Dall’insediamento dell’attuale governo sono passati 26 mesi. In questo periodo si è continuato – come già in precedenza – a intervenire sul settore Afam non con gli atti necessari al completamento della 508 ma con provvedimenti spot, slegati da qualsiasi richiamo a un disegno generale. O meglio, se un disegno era sotteso, era quello di ritenere impossibile il completamento della 508. E di ciò l’intervento del ministro del 30 marzo al Senato è la conferma. Per di più, questi interventi spot sono stati disseminati in provvedimenti eterogenei – leggi di stabilità, leggi sulla scuola generale – il che oltretutto rende difficile la semplice conoscenza delle norme vigenti.

Ora, dopo 26 mesi di Cantieri, di Chiamate alle arti e quant’altro, il ministro ci dice finalmente come vede la faccenda. E si scopre che il suo disegno non è quello contenuto nei voluminosi papiri appunto dei vari Cantieri e Chiamate alle arti: non si era mai parlato, per esempio, di separazione istituzionale e territoriale del livello pre-accademico. E non è cosa da poco: per le questioni giuridiche del personale, ma sopratutto per le implicazioni di carattere didattico che deriveranno dall’abbandono dell’istituzione “verticale” che gestisce al suo interno il curricolo dall’inizio degli studi al diploma. Implicazioni che potrebbero essere salutari, voglio essere chiaro: il concetto di “scuola” che si trasmette solo con l’esempio pratico, senza alcuna mediazione culturale, e che deve essere omogenea lungo tutto il percorso, è vecchio e meriterebbe una riflessione collettiva dei docenti. Però implicazioni didattiche così ampie presuppongono un lavoro di aggiornamento, di riflessione, di riqualificazione del corpo docente che andrebbe messo, questo sì, in cantiere.

Un breve commento anche a quanto esposto sul tema del reclutamento.

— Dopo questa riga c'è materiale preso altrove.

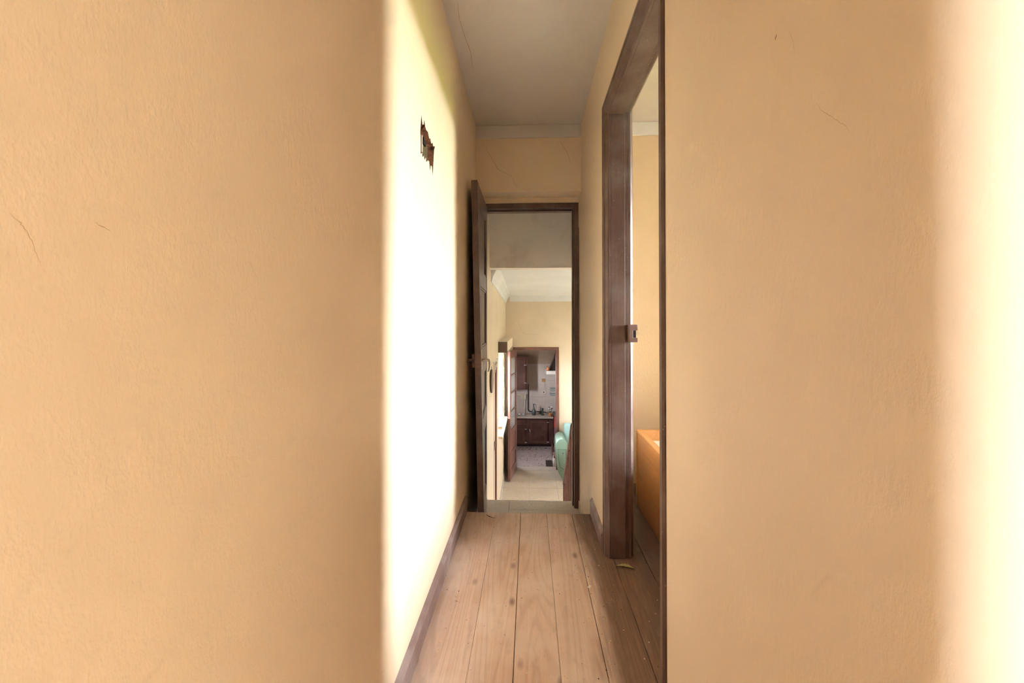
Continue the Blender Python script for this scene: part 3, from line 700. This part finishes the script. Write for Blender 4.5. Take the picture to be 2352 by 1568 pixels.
# wall cabinet
wc = tag(empty('wall_cabinet', (-.33, 10.2, -.42)), 'tall dark brown wall cabinet hanging above the worktop', 'cabinet')
atc = keep
atc(b1('carcass', -.62, -.038, 10.07, YKB - .009, -.42, .30, 'kitchen_brown', wc, .003))
atc(b1('cornice', -.63, -.034, 10.05, YKB - .009, .3005, .335, 'kitchen_brown', wc, .006)); atc(b1('cornice_cap', -.64, -.028, 10.035, YKB - .009, .3355, .36, 'kitchen_brown', wc, .004))
dw = atc(b1('door', -.60, -.085, 10.05, 10.0695, -.40, .28, 'kitchen_brown', wc, .003))
for z in (.155, -.265): atc(b1('hinge', -.125, -.068, 10.04, 10.0499, z - .008, z + .008, 'bright_metal', dw, .003))
# white utensil frame below the cabinet
uf = tag(empty('utensil_rack', (-.17, 10.33, -.64)), 'cream plastic utensil rack with two square openings under the wall cabinet', 'rack')
atu = keep
atu(obj('rack_frame', shell(BM(), (-.222, -.084, 10.30, YKB - .009, -.70, -.57), [(-.208, -.157, 10, 10.33, -.688, -.582), (-.150, -.098, 10, 10.33, -.688, -.582)]), 'lightplastic', uf, .003))
atu(b1('rack_arm', -.29, -.223, 10.32, YKB - .009, -.60, -.575, 'lightplastic', uf, .003))
tag(obj('wall_pipe', tube(BM(), [(-.106, YKB - .02, -1.041), (-.104, YKB - .02, -.705)], .008, 8), 'lightplastic', None, smooth=True), 'thin cream pipe running down to the worktop', 'pipe')
# gas hose
hp = [(-.030, YKB - .022, -.33), (-.030, YKB - .022, -.6), (-.032, YKB - .022, -.93)]
hp += [(-.032 + .06 * (1 - math.cos(a)), YKB - .022, -.93 - .06 * math.sin(a)) for a in (.3, .6, .9, 1.2, 1.5)]
hp += [(.2, YKB - .022, -.991), (.33, YKB - .022, -.998), (.41, YKB - .024, -1.012)]
hs = tag(obj('gas_hose', tube(BM(), hp, .013, 8), 'hose', None, smooth=True), 'black rubber gas hose bent along the tiled wall above the worktop', 'hose')
obj('hose_tip', tube(BM(), [(.41, YKB - .024, -1.012), (.455, YKB - .026, -1.016)], .016, 8), 'ochre', hs)
# jug
jg = tag(obj('ewer', lathe(BM(), [(.032, 0), (.040, .008), (.052, .045), (.048, .085), (.030, .13), (.014, .18), (.011, .215), (.012, .24), (.020, .262), (.016, .266)], (.104, 10.17, -1.0415), 18), 'jug', None, smooth=True), 'dark pewter ewer with a tall thin handle on the worktop', 'jug')
obj('handle', tube(BM(), [(.112, 10.17, -.785), (.135, 10.17, -.782), (.152, 10.17, -.79), (.156, 10.17, -.84), (.156, 10.17, -.93), (.148, 10.17, -.975)], .0055, 8), 'jug', jg, smooth=True)
tag(obj('vase', lathe(BM(), [(.036, 0), (.034, .012), (.022, .03), (.018, .09), (.020, .13), (.027, .158), (.024, .162)], (.314, 10.17, -1.0415), 16), 'vase', None, smooth=True), 'slim dark green candlestick vase beside the ewer', 'vase')
for i, (x, s, lab) in enumerate(((-.24, .04, 'small shiny metal dish at the left end of the worktop'), (-.14, .045, 'shiny metal bowl beside the cream pipe on the worktop'))):
    tag(obj('metal_dish', lathe(BM(), [(s * .6, 0), (s, .028), (s * .9, .026), (s * .5, .006)], (x, 10.18, -1.0415), 14), 'bright_metal', None, smooth=True), lab, 'dish')
# sockets
so = tag(b1('socket_plate', .297, .387, YKB - .014, YKB - .0083, -.279, -.197, 'ochre', None, .003), 'ochre blank cover plate on the kitchen tiles', 'wall plate')
s2o = tag(b1('wall_socket', .306, .398, YKB - .020, YKB - .0083, -.562, -.490, 'lightplastic', None, .003), 'cream wall socket with a dark round hole below the ochre plate', 'socket')
so2 = obj('socket_hole', lathe(BM(), [(.016, 0), (.016, .004)], (0, 0, 0), 12), 'black', s2o); so2.location = (.345, YKB - .0195, -.525); so2.rotation_euler = (math.radians(90), 0, 0)
# grey wall trays
for z0, z1, lab in ((-.505, -.40, 'upper grey plastic tray on the kitchen wall'), (-.61, -.515, 'lower grey plastic tray on the kitchen wall')):
    q = [(.50, z1 - .01), (.487, z1 - .04), (.50, z0 + .02), (.53, z0), (.80, z0), (.80, z1 - .01)]
    t_ = tag(obj('wall_tray', prism(BM(), q, 'y', 10.22, YKB - .009), 'greyplastic', None, .008), lab, 'tray', None, 'grey trays stacked on the kitchen wall')
    obj('tray_lip', prism(BM(), [(.485, z0 + .03), (.52, z0 - .008), (.80, z0 - .008), (.80, z0 + .006), (.53, z0 + .008)], 'y', 10.21, 10.2199), 'lightplastic', t_)
# extractor hood
hd = tag(empty('cooker_hood', (.75, 10.1, -.03)), 'dark sloping cooker hood on a pale tiled ledge', 'hood')
atk = keep
bm = BM(); lo_ = [bm.verts.new(p) for p in ((.462, 9.9, .045), (1.1, 9.9, .045), (1.1, YKB - .01, .045), (.462, YKB - .01, .045))]
hi_ = [bm.verts.new(p) for p in ((.70, 10.1, .62), (.95, 10.1, .62), (.95, YKB - .01, .62), (.70, YKB - .01, .62))]
for k in range(4): bm.faces.new((lo_[k], lo_[(k + 1) % 4], hi_[(k + 1) % 4], hi_[k]))
bm.faces.new(lo_[::-1]); bm.faces.new(hi_); atk(obj('hood_body', bm, 'charcoal', hd, .004))
bm = BM(); tube(bm, [(.462, 9.9, .045), (.70, 10.1, .62)], .012, 6); atk(obj('hood_edge', bm, 'kitchen_brown', hd))
lg = atk(b1('ledge', .39, 1.12, 9.86, YKB - .009, -.038, .044, 'lightplastic', hd, .003))
for k in range(6): atk(b1('ledge_tile', .392 + .12 * k, .51 + .12 * k, 9.856, 9.8598, -.035, .041, 'white_paint', lg, .001))
# ornament: round clay pot with two sticks
orn = tag(obj('clay_pot', lathe(BM(), [(.018, 0), (.036, .02), (.040, .045), (.028, .065), (.022, .07)], (.425, 9.878, .0447), 14), 'orange_clay', None, smooth=True), 'small orange clay pot with two upright prongs on the hood ledge', 'pot')
for dx in (-.012, .010): obj('prong', lathe(BM(), [(.010, 0), (.007, .03), (.002, .07)], (.425 + dx, 9.878, .10), 8), 'orange_clay', orn)
# cooker with towel
ck = tag(empty('cooker', (.86, 9.95, ZK)), 'dark enamel cooker at the right edge of the kitchen doorway', 'cooker')
atq = keep
atq(b1('body', .565, 1.15, 9.66, YKB - .012, ZK + .03, -1.01, 'charcoal', ck, .006)); atq(b1('hob', .56, 1.155, 9.65, YKB - .012, -1.0095, -.985, 'charcoal', ck, .004))
dq = atq(b1('oven_door', .58, 1.13, 9.645, 9.6595, -1.60, -1.15, 'black', ck, .004)); atq(obj('handle', tube(BM(), [(.60, 9.62, -1.14), (1.11, 9.62, -1.14)], .009, 8), 'bright_metal', dq))
for k in range(3): atq(obj('foot', lathe(BM(), [(.02, 0), (.02, .03)], (.6 + .25 * k, 9.8, ZK + .0005), 8), 'black', ck))
bm = BM(); prism(bm, [(.555, -.96), (.572, -.95), (.600, -.98), (.610, -1.32), (.575, -1.34), (.545, -1.31), (.550, -1.1)], 'y', 9.585, 9.603)
tw = tag(obj('tea_towel', bm, 'red_cloth', None, .004), 'red and plum patterned cloth hanging at the cooker edge', 'towel')
obj('towel_hem', prism(BM(), [(.548, -1.18), (.606, -1.18), (.612, -1.345), (.575, -1.352), (.541, -1.325)], 'y', 9.580, 9.5849), 'dark_cloth', tw, .002)
# pot of flowers
fp = tag(obj('flower_pot', lathe(BM(), [(.035, 0), (.048, .07), (.052, .075), (.045, .08)], (.495, 10.03, -1.0415), 14), 'terracotta', None, smooth=True), 'small terracotta pot of dried flowers at the right end of the worktop', 'plant pot')
for k in range(7):
    a = k * .9; p = (.495 + .035 * math.cos(a), 10.03 + .03 * math.sin(a), -.86 + .04 * math.sin(k * 2.1))
    st_ = obj('stem', tube(BM(), [(.495, 10.03, -.97), ((.495 + p[0]) / 2, 10.03, -.92), p], .003, 5), 'seam', fp)
    obj('bloom', lathe(BM(), [(.004, -.012), (.016, 0), (.012, .012), (.003, .016)], p, 8), 'white_paint' if k % 2 else 'dark_cloth', st_)
# things on the kitchen floor
cr = tag(obj('wooden_crate', shell(BM(), (.49, .80, 9.25, 9.60, ZK + .001, ZK + .22), [(.505, .785, 9.265, 9.585, ZK + .02, 9)]), 'kitchen_brown', None, .003), 'dark wooden crate on the kitchen floor by the doorway', 'crate')
tag(b1('floor_mat', .335, .47, 8.62, 9.02, ZK + .0005, ZK + .012, 'charcoal', None, .004), 'small dark mat on the kitchen floor just beyond the threshold', 'mat')
sl = tag(empty('stool', (.62, 8.55, ZK)), 'brown wooden stool half hidden behind the kitchen door jamb', 'stool')
ats = keep
ats(b1('seat', .47, .78, 8.40, 8.70, -1.50, -1.47, 'brown_red', sl, .006))
for x, y in ((.49, 8.42), (.76, 8.42), (.49, 8.68), (.76, 8.68)):
    ats(obj('leg', tube(BM(), [(x + (.62 - x) * -.12, y, ZK + .001), (x, y, -1.5)], [.012, .016], 8), 'lightplastic', sl, smooth=True))
# kitchen dirt: uncountable
random.seed(11)
bm = BM()
for _ in range(420):
    x, y = random.uniform(-.35, .6), random.uniform(8.4, 9.98); s = random.uniform(.004, .014)
    if random.random() < .5: y = 9.98 - abs(random.gauss(0, .12))
    if .48 < x < .81 and 9.24 < y < 9.61: continue
    box(bm, x, x + s, y, y + s * random.uniform(.5, 1.6), ZK + .0003, ZK + s * .4)
tag(obj('floor_dirt', bm, 'dirt'), 'dark crumbs and dirt strewn over the kitchen floor', 'dirt', 'stuff')

# ------------------------------------------------------------------ bedroom: bed frame
bd = tag(empty('bed_frame', (1.15, 1.7, 0)), 'honey-coloured pine bed frame with a white board base in the bedroom', 'bed')
atb = keep
atb(b1('side_board', .666, .69, .72, 2.66, .002, .452, 'bed_pine', bd, .003))
atb(b1('side_cap', .660, .697, .72, 2.66, .4525, .464, 'bed_pine', bd, .004))
atb(b1('side_board', 1.62, 1.645, .72, 2.66, .002, .452, 'bed_pine', bd, .003))
atb(b1('head_board', .660, 1.65, 2.6605, 2.69, .002, .468, 'bed_pine', bd, .004)); atb(b1('foot_board', .660, 1.65, .69, .7195, .002, .468, 'bed_pine', bd, .004))
bb = atb(b1('base_board', .6905, 1.6195, .7205, 2.660, .38, .405, 'bed_board', bd, .002)); bb['label'] = 'white base board with a rusty stain'

# ------------------------------------------------------------------ litter on the corridor floor
bm = BM(); n = 14; top = []
L, Wd = .082, .011
for s in (1, -1):
    row = []
    for k in range(n + 1):
        t = k / n; w = Wd * math.sin(math.pi * t) ** .8; row.append(bm.verts.new((t * L, s * w, .004 + .006 * math.sin(math.pi * t) + .004 * (w / Wd))))
    top.append(row)
mid = [bm.verts.new((k / n * L, 0, .002 + .006 * math.sin(math.pi * k / n))) for k in range(n + 1)]
for k in range(n):
    bm.faces.new((top[0][k], top[0][k + 1], mid[k + 1], mid[k])); bm.faces.new((mid[k], mid[k + 1], top[1][k + 1], top[1][k]))
lf = tag(obj('dry_leaf', bm, 'dry_leaf', None, 0, True), 'single dry olive-green leaf on the floor in front of the bedroom doorway', 'leaf')
lf.location = (.402, 2.003, -.001); lf.rotation_euler = (0, 0, -.30)
sd = lf.modifiers.new('thickness', 'SOLIDIFY'); sd.thickness = .0006
obj('leaf_rib', tube(BM(), [(-.012, 0, .003), (.03, 0, .008), (.082, 0, .003)], [.0009, .0007, .0003], 5), 'dry_leaf', lf)
def litter(name, mat, label, cnt, size, seed):
    random.seed(seed); bm = BM()
    for _ in range(cnt):
        if random.random() < .45: x, y = random.uniform(.2, .62), random.uniform(1.3, 2.2)
        else: x, y = random.uniform(-.36, .35), random.uniform(1.15, 2.5)
        s = random.uniform(.3, 1) ** 2 * size
        p = [Vector((random.uniform(-1, 1), random.uniform(-1, 1), random.uniform(0, .9))) * s for _ in range(7)] + [Vector((-.6, -.6, 0)) * s, Vector((.7, -.5, 0)) * s, Vector((0, .7, 0)) * s]
        vs = [bm.verts.new(q + Vector((x, y, .0006))) for q in p]
        r = bmesh.ops.convex_hull(bm, input=vs)
        bmesh.ops.delete(bm, geom=[g for g in set(r['geom_interior'] + r['geom_unused']) if isinstance(g, bmesh.types.BMVert)], context='VERTS')
    return tag(obj(name, bm, mat), label, 'debris', 'stuff')
litter('plaster_crumbs', 'crumb', 'white plaster crumbs scattered over the corridor boards', 150, .0034, 5)
litter('dirt_crumbs', 'dirt', 'dark dirt crumbs scattered over the corridor boards', 230, .0025, 9)
tag(obj('twig', tube(BM(), [(-.25, 2.50, .004), (-.235, 2.48, .005), (-.205, 2.465, .003)], [.0015, .002, .001], 5), 'dirt'), 'thin dark twig lying near the far end of the boards', 'twig')
tag(obj('paint_flake', box(BM(), -.01, .012, -.006, .006, 0, .0015), 'crumb'), 'pale blue-grey paint flake on the boards by the dark crack', 'flake')
bpy.data.objects['paint_flake'].location = (.255, 1.84, .0006); bpy.data.objects['paint_flake'].rotation_euler = (0, 0, 1.1)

Giannini sintetizza efficacemente le criticità della questione, e sottolinea come la 508 aveva posto le premesse per un reclutamento più dinamico, con competenze aggiornabili e assunzioni flessibili, ma dice che ciò non è avvenuto perché non è arrivato il regolamento previsto.

E perché mai non è arrivato? Forse un ministro dovrebbe dirlo.

Quanto al merito della questione reclutamento, fermi restando i principi dell’autonomia e dell’autogoverno delle istituzioni e la necessità di riportare a fisiologia l’andamento delle assunzioni, Giannini dice che ci sono solo ipotesi. “Potrebbe essere immaginato in vario modo”, cito testualmente. La sua ipotesi, che propone “come pura analogia con il mondo universitario”, è quella di un concorso nazionale e la chiamata da parte delle singole istituzioni.

“Potrebbe essere immaginato”? Siamo ancora a questo punto?

In conclusione: mi sembra comunque positivo che il ministro abbia espresso la sua “visione”. Che per molti aspetti personalmente apprezzo. Peccato che per arrivarci ci siano voluti 26 mesi di governo: per realizzarla non ce ne vorranno certo di meno. Quanto tempo ancora Giannini pensa di rimanere? O si accontenterà di aver fatto da Ufficio Studi al suo successore, che peraltro ricomincerà tutto daccapo?

Forse, era meglio completare la 508.